L’incidente che ha bloccato il canale di Suez per sei giorni, concluso ieri con la liberazione della nave Ever Given e ingenti danni per il commercio mondiale, ha rinnovato l’interesse per una delle opere che hanno rivoluzionato i trasporti delle merci, cambiando radicalmente l’assetto economico globale. In tempi di ingenti investimenti strategici destinati allo sviluppo per le future generazioni, la travagliata vicenda della costruzione del canale di Suez a metà del Diciannovesimo secolo offre alcune lezioni che possono essere utili anche oggi. Il canale è figlio di un’impresa economica e finanziaria fallimentare. La Compagnie universelle du canal maritime de Suez, fondata nel 1858, ha iniziato a sviluppare il progetto dopo che qualche anno prima il diplomatico francese Ferdinand de Lesseps aveva ottenuto una concessione per progettare l’opera. La strenua opposizione degli inglesi, che non volevano il canale per mantenere la loro posizione dominante sui commerci, ha reso complicato per il consorzio trovare i capitali e, sulle prime, le azioni sul mercato internazionale sono rimaste largamente invendute. C’è voluto l’intervento di una cordata di banchieri francesi per trovare i capitali necessari per avviare i lavori, ma anche al netto delle opposizioni strumentali e delle implicazioni geopolitiche dell’operazione, molti osservatori suggerivano che i costi di un’opera di incerta praticabilità sarebbero stati sproporzionati rispetto agli eventuali benefici.
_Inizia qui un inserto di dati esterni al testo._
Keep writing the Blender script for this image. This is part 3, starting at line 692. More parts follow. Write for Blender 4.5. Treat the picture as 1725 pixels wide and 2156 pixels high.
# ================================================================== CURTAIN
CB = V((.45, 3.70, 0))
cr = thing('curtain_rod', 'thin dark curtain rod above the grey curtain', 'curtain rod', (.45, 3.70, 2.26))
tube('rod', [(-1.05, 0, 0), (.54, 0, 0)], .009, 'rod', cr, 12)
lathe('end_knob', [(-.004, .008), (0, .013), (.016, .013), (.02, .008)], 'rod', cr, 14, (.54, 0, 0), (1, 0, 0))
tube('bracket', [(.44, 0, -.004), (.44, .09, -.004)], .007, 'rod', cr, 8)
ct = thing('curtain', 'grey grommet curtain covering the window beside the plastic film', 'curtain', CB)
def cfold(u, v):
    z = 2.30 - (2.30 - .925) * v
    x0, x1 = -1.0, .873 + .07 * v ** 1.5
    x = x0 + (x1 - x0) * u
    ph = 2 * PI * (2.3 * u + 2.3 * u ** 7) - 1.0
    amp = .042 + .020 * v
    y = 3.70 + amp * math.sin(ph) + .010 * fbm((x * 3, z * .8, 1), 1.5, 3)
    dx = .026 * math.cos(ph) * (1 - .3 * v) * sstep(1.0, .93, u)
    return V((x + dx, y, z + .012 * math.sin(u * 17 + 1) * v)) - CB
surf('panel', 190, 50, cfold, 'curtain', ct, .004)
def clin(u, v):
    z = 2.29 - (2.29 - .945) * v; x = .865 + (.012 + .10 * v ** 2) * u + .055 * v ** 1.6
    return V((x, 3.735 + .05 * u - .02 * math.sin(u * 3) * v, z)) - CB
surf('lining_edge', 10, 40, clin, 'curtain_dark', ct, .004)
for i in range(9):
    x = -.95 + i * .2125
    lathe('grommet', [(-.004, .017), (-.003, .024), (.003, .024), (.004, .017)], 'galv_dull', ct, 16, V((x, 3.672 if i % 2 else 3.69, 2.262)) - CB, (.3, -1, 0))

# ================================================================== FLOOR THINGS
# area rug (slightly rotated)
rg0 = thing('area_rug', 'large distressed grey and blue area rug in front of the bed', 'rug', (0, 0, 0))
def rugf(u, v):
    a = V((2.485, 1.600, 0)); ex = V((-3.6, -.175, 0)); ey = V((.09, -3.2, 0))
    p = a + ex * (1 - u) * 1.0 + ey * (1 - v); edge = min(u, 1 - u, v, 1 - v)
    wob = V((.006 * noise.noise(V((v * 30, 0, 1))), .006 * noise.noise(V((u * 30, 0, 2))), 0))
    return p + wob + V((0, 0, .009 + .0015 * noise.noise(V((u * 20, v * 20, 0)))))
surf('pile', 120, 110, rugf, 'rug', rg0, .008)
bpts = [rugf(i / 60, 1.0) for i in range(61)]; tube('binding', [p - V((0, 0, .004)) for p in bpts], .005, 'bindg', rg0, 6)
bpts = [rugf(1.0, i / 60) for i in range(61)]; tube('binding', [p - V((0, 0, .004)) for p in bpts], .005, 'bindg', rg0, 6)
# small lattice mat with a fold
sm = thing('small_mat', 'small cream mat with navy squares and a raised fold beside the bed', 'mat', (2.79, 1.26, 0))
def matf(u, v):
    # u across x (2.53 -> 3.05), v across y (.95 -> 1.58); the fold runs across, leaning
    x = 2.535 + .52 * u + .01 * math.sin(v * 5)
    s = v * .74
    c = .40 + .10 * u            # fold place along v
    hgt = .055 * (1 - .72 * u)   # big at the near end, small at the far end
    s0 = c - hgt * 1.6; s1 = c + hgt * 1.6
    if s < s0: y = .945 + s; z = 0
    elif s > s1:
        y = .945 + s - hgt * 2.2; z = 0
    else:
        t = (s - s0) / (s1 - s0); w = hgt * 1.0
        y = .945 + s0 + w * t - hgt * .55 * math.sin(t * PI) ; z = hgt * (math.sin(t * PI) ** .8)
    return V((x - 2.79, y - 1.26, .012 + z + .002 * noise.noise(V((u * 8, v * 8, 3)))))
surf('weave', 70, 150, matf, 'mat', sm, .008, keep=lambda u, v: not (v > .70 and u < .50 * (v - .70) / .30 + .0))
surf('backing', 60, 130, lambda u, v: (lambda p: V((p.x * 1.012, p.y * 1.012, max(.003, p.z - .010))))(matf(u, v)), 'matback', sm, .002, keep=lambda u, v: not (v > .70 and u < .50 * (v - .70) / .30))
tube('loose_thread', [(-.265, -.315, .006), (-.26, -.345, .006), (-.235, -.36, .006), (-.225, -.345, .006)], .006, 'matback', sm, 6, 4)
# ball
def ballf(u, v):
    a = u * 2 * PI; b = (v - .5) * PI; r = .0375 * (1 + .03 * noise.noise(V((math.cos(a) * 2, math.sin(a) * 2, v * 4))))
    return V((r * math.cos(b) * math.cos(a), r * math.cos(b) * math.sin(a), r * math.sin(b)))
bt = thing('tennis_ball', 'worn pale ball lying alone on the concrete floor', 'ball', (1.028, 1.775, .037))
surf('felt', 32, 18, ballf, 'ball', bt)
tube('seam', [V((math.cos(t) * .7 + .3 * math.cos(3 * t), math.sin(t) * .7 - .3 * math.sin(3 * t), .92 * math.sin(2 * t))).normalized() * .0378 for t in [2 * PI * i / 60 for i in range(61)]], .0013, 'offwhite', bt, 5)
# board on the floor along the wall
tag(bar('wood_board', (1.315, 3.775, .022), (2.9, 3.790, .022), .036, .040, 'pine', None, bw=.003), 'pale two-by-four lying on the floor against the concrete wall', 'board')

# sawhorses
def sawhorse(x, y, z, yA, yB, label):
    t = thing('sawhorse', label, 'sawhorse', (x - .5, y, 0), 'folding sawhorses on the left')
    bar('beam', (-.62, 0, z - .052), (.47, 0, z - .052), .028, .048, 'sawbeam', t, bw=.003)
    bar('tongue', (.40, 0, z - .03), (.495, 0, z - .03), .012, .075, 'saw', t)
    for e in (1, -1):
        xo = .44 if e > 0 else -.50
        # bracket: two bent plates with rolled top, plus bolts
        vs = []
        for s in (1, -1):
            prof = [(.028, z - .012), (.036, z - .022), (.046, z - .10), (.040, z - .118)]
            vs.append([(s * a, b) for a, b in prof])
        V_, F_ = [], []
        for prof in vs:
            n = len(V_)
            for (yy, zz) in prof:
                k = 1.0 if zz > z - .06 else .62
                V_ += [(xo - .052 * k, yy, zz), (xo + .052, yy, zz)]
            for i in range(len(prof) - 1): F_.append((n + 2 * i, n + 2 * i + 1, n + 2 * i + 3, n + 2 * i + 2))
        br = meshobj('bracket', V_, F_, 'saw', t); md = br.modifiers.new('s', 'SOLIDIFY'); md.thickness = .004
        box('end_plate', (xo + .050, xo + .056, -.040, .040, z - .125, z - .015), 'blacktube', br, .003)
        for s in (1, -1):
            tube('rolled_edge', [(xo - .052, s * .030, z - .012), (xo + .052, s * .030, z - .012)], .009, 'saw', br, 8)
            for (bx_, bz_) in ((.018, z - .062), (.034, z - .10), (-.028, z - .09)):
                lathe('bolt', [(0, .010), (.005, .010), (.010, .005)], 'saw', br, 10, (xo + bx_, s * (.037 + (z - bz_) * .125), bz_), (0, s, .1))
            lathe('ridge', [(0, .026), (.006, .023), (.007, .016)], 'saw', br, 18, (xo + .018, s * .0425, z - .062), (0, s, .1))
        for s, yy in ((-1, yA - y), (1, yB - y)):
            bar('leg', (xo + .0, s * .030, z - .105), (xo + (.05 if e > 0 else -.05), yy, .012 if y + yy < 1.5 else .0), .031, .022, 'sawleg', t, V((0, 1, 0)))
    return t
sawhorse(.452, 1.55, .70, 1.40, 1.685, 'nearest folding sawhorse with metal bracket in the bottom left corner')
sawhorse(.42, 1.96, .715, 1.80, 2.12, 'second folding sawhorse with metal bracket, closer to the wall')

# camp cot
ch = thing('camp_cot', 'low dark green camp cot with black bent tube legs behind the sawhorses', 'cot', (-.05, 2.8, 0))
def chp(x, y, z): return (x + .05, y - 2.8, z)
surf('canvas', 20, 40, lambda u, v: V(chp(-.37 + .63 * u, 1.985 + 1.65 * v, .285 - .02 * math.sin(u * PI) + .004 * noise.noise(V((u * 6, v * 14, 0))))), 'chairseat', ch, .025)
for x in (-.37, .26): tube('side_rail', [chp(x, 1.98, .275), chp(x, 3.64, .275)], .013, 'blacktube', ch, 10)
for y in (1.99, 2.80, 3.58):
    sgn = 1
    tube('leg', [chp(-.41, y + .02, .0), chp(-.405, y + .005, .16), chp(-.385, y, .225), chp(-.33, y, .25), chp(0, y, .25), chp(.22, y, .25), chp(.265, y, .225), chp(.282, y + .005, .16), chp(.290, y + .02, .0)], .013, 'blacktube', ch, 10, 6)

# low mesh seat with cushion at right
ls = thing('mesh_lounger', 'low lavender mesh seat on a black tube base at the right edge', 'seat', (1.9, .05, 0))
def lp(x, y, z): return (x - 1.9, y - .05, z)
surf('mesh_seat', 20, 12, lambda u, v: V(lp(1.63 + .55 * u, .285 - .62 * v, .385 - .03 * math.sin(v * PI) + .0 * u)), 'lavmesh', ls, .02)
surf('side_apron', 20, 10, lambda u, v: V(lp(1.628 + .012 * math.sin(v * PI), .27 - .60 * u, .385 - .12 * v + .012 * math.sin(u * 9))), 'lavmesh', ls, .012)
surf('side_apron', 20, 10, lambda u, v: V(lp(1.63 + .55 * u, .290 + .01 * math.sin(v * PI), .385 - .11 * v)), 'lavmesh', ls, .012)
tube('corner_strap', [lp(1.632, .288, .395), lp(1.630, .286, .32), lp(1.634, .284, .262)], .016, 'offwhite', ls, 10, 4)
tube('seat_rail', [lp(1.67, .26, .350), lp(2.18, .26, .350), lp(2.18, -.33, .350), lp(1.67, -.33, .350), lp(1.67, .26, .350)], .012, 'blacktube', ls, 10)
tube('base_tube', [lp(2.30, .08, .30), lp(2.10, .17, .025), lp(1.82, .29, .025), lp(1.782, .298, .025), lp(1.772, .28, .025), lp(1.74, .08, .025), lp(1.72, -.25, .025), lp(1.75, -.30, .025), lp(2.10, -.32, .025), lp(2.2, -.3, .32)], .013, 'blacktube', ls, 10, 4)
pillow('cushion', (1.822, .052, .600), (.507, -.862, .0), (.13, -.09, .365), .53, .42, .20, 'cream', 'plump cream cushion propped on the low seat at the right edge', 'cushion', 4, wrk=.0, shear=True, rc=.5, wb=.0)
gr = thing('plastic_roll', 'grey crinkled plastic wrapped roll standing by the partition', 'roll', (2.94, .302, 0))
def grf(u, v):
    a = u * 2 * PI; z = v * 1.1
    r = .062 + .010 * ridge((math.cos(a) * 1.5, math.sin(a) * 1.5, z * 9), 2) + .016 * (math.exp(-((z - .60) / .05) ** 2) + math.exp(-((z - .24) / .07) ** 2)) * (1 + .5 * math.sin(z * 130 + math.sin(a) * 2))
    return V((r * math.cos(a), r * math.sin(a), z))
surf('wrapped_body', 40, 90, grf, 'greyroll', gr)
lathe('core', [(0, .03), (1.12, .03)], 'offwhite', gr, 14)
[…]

Ci sono voluti dieci anni per realizzare la prima, rudimentale versione del canale, e il percorso è stato punteggiato da difficoltà tecniche e finanziarie tali da indurre anche negli sponsor più di un dubbio sulla sensatezza dell’idea. Alla fine il progetto è costato più del doppio rispetto a quanto preventivato. Eppure, una volta entrato in funzione, il canale di Suez ha cambiato il mondo. Oggi, come sappiamo bene dopo il recente incagliamento, transita da lì circa il 12 per cento del valore delle merci trasportate a livello globale.

Se i promotori del canale avessero saputo in fase di progettazione i reali costi dell’opera probabilmente avrebbero desistito, e la cosa sarebbe stata ragionevole dal mero punto di vista della sostenibilità e del ritorno sugli investimenti. Questo effetto è stato definito dall’economista Albert Otto Hirschman il principio della “mano nascosta”, da non confondere con la più nota mano invisibile. L’idea è che ignorare alcuni fattori fondamentali per prendere decisioni informate e razionali talvolta aiuta a portare a compimento progetti che danno benefici enormi, però spalmati nel futuro. Il traforo ferroviario del monte Hoosac, in Massachusetts, è stato un disastro dal punto di vista della progettazione, e se gli investitori avessero saputo quanto era friabile la roccia che dovevano scavare non avrebbero mai messo soldi nel progetto. Ma quel tunnel, che permetteva il passaggio delle merci dalla costa atlantica al Midwest, è stato una delle chiavi dello sviluppo degli Stati Uniti. L’opera è costata una quantità di tempo e risorse fuori scala rispetto al mero calcolo degli attori chiamati a decidere, ma una volta realizzata ha dato benefici incommensurabili.

Mani benevole e maligne

Occorre essere cauti nel generalizzare il principio della “mano nascosta”. Bent Flyvberg e Cass Sunstein, professori rispettivamente a Oxford e Harvard, hanno fatto un studio empirico sui benefici di oltre duemila progetti di sviluppo, concludendo che solo in un quarto dei casi davvero valeva la pena gettarsi in imprese a prima vista troppo onerose. Per i critici esiste una mano “benevola” che nasconde provvidenzialmente alcuni fattori e una mano “maligna” che semplicemente induce a fare scelte sbagliate. Il Recovery plan ci porrà di fronte a scelte strategiche fondamentali, il cui impatto andrà giudicato in rapporto ai benefici per le generazioni future, non soltanto alla praticabilità nel presente. Serve, insomma, quell’oncia di ambizione e di lungimiranza che permetterà di costruire nuovi canali di Suez, garantendo investimenti anche su progetti controintuitivi che potrebbero però cambiare il mondo di domani. Il principio della “mano nascosta” non può essere dimenticato in un momento in cui la realtà impone investimenti coraggiosi, non soltanto la conservazione dell’esistente. Ai governanti spetta il compito più difficile: distinguere fra la mano benevola che permette investimenti geniali e la mano maligna che induce allo spreco. Su questo si misurerà la qualità dei leader politici alle prese con il Next Generation Eu.